EXERCISE PROMPT:
Repeat the listing exactly as given, omitting every image.

SUPPLIED DATA:
--- Begin ---

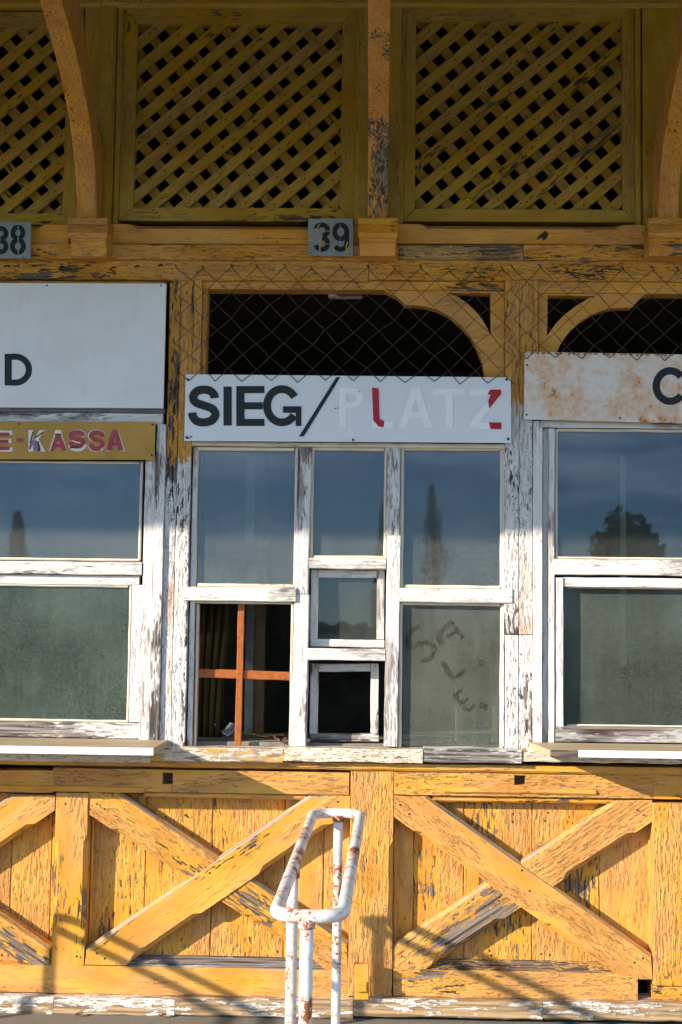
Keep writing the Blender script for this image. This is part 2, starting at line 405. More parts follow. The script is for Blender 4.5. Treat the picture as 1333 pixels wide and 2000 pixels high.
def smear(name):
    m, nt, b, out = newmat(name); g = G(nt); v = g.coords()
    tr = N(nt, 'ShaderNodeBsdfTransparent'); tr.inputs[0].default_value = (1, 1, 1, 1)
    b.inputs['Base Color'].default_value = (0.045, 0.05, 0.04, 1); b.inputs['Roughness'].default_value = 0.6
    b.inputs['Specular IOR Level'].default_value = 0.1
    mx = N(nt, 'ShaderNodeMixShader'); n = g.noise(v, 60, 5, 0.65)
    g.lk(g.step(n, 0.32, 0.7, 0.02, 0.36), mx.inputs[0]); nt.links.new(tr.outputs[0], mx.inputs[1]); nt.links.new(b.outputs[0], mx.inputs[2])
    nt.links.new(mx.outputs[0], out.inputs[0]); return m
M_SMEAR = smear('wiped_dust')

def asphalt():
    m, nt, b, out = newmat('asphalt'); g = G(nt); v = g.coords(False)
    n1 = g.noise(v, 1.2, 5, 0.6); n2 = g.noise(v, 160, 3, 0.7); n3 = g.noise(v, 0.03, 3, 0.5)
    c = g.mix(g.step(n2, 0.3, 0.7), (0.13, 0.12, 0.10), (0.29, 0.265, 0.225)); c = g.mix(g.step(n1, 0.35, 0.7, 0, 0.5), c, (0.23, 0.20, 0.155))
    c = g.mix(g.step(n3, 0.45, 0.6, 0, 0.5), c, (0.10, 0.11, 0.045))
    sy = N(nt, 'ShaderNodeSeparateXYZ'); g.lk(v, sy.inputs[0])            # the forecourt ends, a meadow begins
    ge = g.step(g.math('ADD', sy.outputs[1], g.math('MULTIPLY', n1, .3)), -0.75, -0.85)      # asphalt strip, then pale gravel out of frame, added to bounce light up the front
    c = g.mix(ge, c, g.mix(g.step(n2, 0.3, 0.7), (0.20, 0.175, 0.13), (0.32, 0.285, 0.22)))
    fe = g.step(g.math('ADD', sy.outputs[1], g.math('MULTIPLY', n1, 1.5)), -16.0, -16.6)
    c = g.mix(fe, c, g.mix(g.step(n1, 0.35, 0.65), (0.045, 0.055, 0.02), (0.08, 0.085, 0.03)))
    g.lk(c, b.inputs['Base Color']); b.inputs['Roughness'].default_value = 0.9
    g.lk(g.bump(n2, 0.004), b.inputs['Normal']); return m
M_GROUND = asphalt()
M_LEAF = simple('dark_foliage', (0.03, 0.042, 0.018), 0.7, 0.5, 3)
M_BARK = simple('bark', (0.10, 0.075, 0.05), 0.9, 0.4, 12)

# ------------------------------------------------------------------ setting
gv = []; gf = []
gr = link('ground', mesh('ground', [(-900, -900, 0), (900, -900, 0), (900, 900, 0), (-900, 900, 0)], [(0, 1, 2, 3)]), M_GROUND)
gr['kind'] = 'structure'

booth = empty('ticket_booth', (0, 0, 0))
tag(booth, 'yellow timber ticket booth with flaking paint, lattice top, white windows and crossed braces', 'building')
XL, XR = -520, 1760                       # how far the front runs past the picture, in picture columns
XLw, XRw = at(XL, 1000).x, at(XR, 1000).x

# shell: roof, inside walls, floor
def boxm(name, x0, x1, y0, y1, z0, z1, mat, parent=booth):
    c = Vector(((x0+x1)/2, (y0+y1)/2, (z0+z1)/2)); a, b_, d = (x1-x0)/2, (y1-y0)/2, (z1-z0)/2
    V = [(sx*a, sy*b_, sz*d) for sx in (-1, 1) for sy in (-1, 1) for sz in (-1, 1)]
    F = [(0, 1, 3, 2), (4, 6, 7, 5), (0, 4, 5, 1), (2, 3, 7, 6), (0, 2, 6, 4), (1, 5, 7, 3)]
    return link(name, mesh(name, V, F), mat, parent, Matrix.Translation(c))
ROOF_D, ROOF_E, ROOF_Z = 2.55, 3.43, 4.30      # overhang, eaves height, height at the wall
def slab(name, x0, x1, pr, mat, parent):
    n = len(pr); V = [(x, y, z) for x in (x0, x1) for y, z in pr]
    F = [tuple(range(n)), tuple(range(2*n-1, n-1, -1))]+[(i, i+n, (i+1) % n+n, (i+1) % n) for i in range(n)]
    return link(name, mesh(name, V, F), mat, parent)
rf = slab('roof', -13, 9, [(-ROOF_D, ROOF_E), (0.0, ROOF_Z), (2.6, ROOF_Z+.5), (2.6, ROOF_Z+.58), (0, ROOF_Z+.08), (-ROOF_D, ROOF_E+.08)], M_ROOFU, booth)
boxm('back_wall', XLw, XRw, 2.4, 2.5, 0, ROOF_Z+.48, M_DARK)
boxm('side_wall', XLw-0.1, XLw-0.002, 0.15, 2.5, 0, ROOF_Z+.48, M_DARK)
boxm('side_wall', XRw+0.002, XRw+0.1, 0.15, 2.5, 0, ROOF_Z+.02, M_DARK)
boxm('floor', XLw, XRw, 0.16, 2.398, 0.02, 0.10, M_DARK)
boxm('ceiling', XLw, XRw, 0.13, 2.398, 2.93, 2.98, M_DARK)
boxm('front_header', XLw, XRw, 0.0, 0.10, 4.1, ROOF_Z-0.002, M_ROOFU)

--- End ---

EXERCISE RESPONSE:
Keep writing the Blender script for this image. This is part 2, starting at line 405. More parts follow. The script is for Blender 4.5. Treat the picture as 1333 pixels wide and 2000 pixels high.
def smear(name):
    m, nt, b, out = newmat(name); g = G(nt); v = g.coords()
    tr = N(nt, 'ShaderNodeBsdfTransparent'); tr.inputs[0].default_value = (1, 1, 1, 1)
    b.inputs['Base Color'].default_value = (0.045, 0.05, 0.04, 1); b.inputs['Roughness'].default_value = 0.6
    b.inputs['Specular IOR Level'].default_value = 0.1
    mx = N(nt, 'ShaderNodeMixShader'); n = g.noise(v, 60, 5, 0.65)
    g.lk(g.step(n, 0.32, 0.7, 0.02, 0.36), mx.inputs[0]); nt.links.new(tr.outputs[0], mx.inputs[1]); nt.links.new(b.outputs[0], mx.inputs[2])
    nt.links.new(mx.outputs[0], out.inputs[0]); return m
M_SMEAR = smear('wiped_dust')

def asphalt():
    m, nt, b, out = newmat('asphalt'); g = G(nt); v = g.coords(False)
    n1 = g.noise(v, 1.2, 5, 0.6); n2 = g.noise(v, 160, 3, 0.7); n3 = g.noise(v, 0.03, 3, 0.5)
    c = g.mix(g.step(n2, 0.3, 0.7), (0.13, 0.12, 0.10), (0.29, 0.265, 0.225)); c = g.mix(g.step(n1, 0.35, 0.7, 0, 0.5), c, (0.23, 0.20, 0.155))
    c = g.mix(g.step(n3, 0.45, 0.6, 0, 0.5), c, (0.10, 0.11, 0.045))
    sy = N(nt, 'ShaderNodeSeparateXYZ'); g.lk(v, sy.inputs[0])            # the forecourt ends, a meadow begins
    ge = g.step(g.math('ADD', sy.outputs[1], g.math('MULTIPLY', n1, .3)), -0.75, -0.85)      # asphalt strip, then pale gravel out of frame, added to bounce light up the front
    c = g.mix(ge, c, g.mix(g.step(n2, 0.3, 0.7), (0.20, 0.175, 0.13), (0.32, 0.285, 0.22)))
    fe = g.step(g.math('ADD', sy.outputs[1], g.math('MULTIPLY', n1, 1.5)), -16.0, -16.6)
    c = g.mix(fe, c, g.mix(g.step(n1, 0.35, 0.65), (0.045, 0.055, 0.02), (0.08, 0.085, 0.03)))
    g.lk(c, b.inputs['Base Color']); b.inputs['Roughness'].default_value = 0.9
    g.lk(g.bump(n2, 0.004), b.inputs['Normal']); return m
M_GROUND = asphalt()
M_LEAF = simple('dark_foliage', (0.03, 0.042, 0.018), 0.7, 0.5, 3)
M_BARK = simple('bark', (0.10, 0.075, 0.05), 0.9, 0.4, 12)

# ------------------------------------------------------------------ setting
gv = []; gf = []
gr = link('ground', mesh('ground', [(-900, -900, 0), (900, -900, 0), (900, 900, 0), (-900, 900, 0)], [(0, 1, 2, 3)]), M_GROUND)
gr['kind'] = 'structure'

booth = empty('ticket_booth', (0, 0, 0))
tag(booth, 'yellow timber ticket booth with flaking paint, lattice top, white windows and crossed braces', 'building')
XL, XR = -520, 1760                       # how far the front runs past the picture, in picture columns
XLw, XRw = at(XL, 1000).x, at(XR, 1000).x

# shell: roof, inside walls, floor
def boxm(name, x0, x1, y0, y1, z0, z1, mat, parent=booth):
    c = Vector(((x0+x1)/2, (y0+y1)/2, (z0+z1)/2)); a, b_, d = (x1-x0)/2, (y1-y0)/2, (z1-z0)/2
    V = [(sx*a, sy*b_, sz*d) for sx in (-1, 1) for sy in (-1, 1) for sz in (-1, 1)]
    F = [(0, 1, 3, 2), (4, 6, 7, 5), (0, 4, 5, 1), (2, 3, 7, 6), (0, 2, 6, 4), (1, 5, 7, 3)]
    return link(name, mesh(name, V, F), mat, parent, Matrix.Translation(c))
ROOF_D, ROOF_E, ROOF_Z = 2.55, 3.43, 4.30      # overhang, eaves height, height at the wall
def slab(name, x0, x1, pr, mat, parent):
    n = len(pr); V = [(x, y, z) for x in (x0, x1) for y, z in pr]
    F = [tuple(range(n)), tuple(range(2*n-1, n-1, -1))]+[(i, i+n, (i+1) % n+n, (i+1) % n) for i in range(n)]
    return link(name, mesh(name, V, F), mat, parent)
rf = slab('roof', -13, 9, [(-ROOF_D, ROOF_E), (0.0, ROOF_Z), (2.6, ROOF_Z+.5), (2.6, ROOF_Z+.58), (0, ROOF_Z+.08), (-ROOF_D, ROOF_E+.08)], M_ROOFU, booth)
boxm('back_wall', XLw, XRw, 2.4, 2.5, 0, ROOF_Z+.48, M_DARK)
boxm('side_wall', XLw-0.1, XLw-0.002, 0.15, 2.5, 0, ROOF_Z+.48, M_DARK)
boxm('side_wall', XRw+0.002, XRw+0.1, 0.15, 2.5, 0, ROOF_Z+.02, M_DARK)
boxm('floor', XLw, XRw, 0.16, 2.398, 0.02, 0.10, M_DARK)
boxm('ceiling', XLw, XRw, 0.13, 2.398, 2.93, 2.98, M_DARK)
boxm('front_header', XLw, XRw, 0.0, 0.10, 4.1, ROOF_Z-0.002, M_ROOFU)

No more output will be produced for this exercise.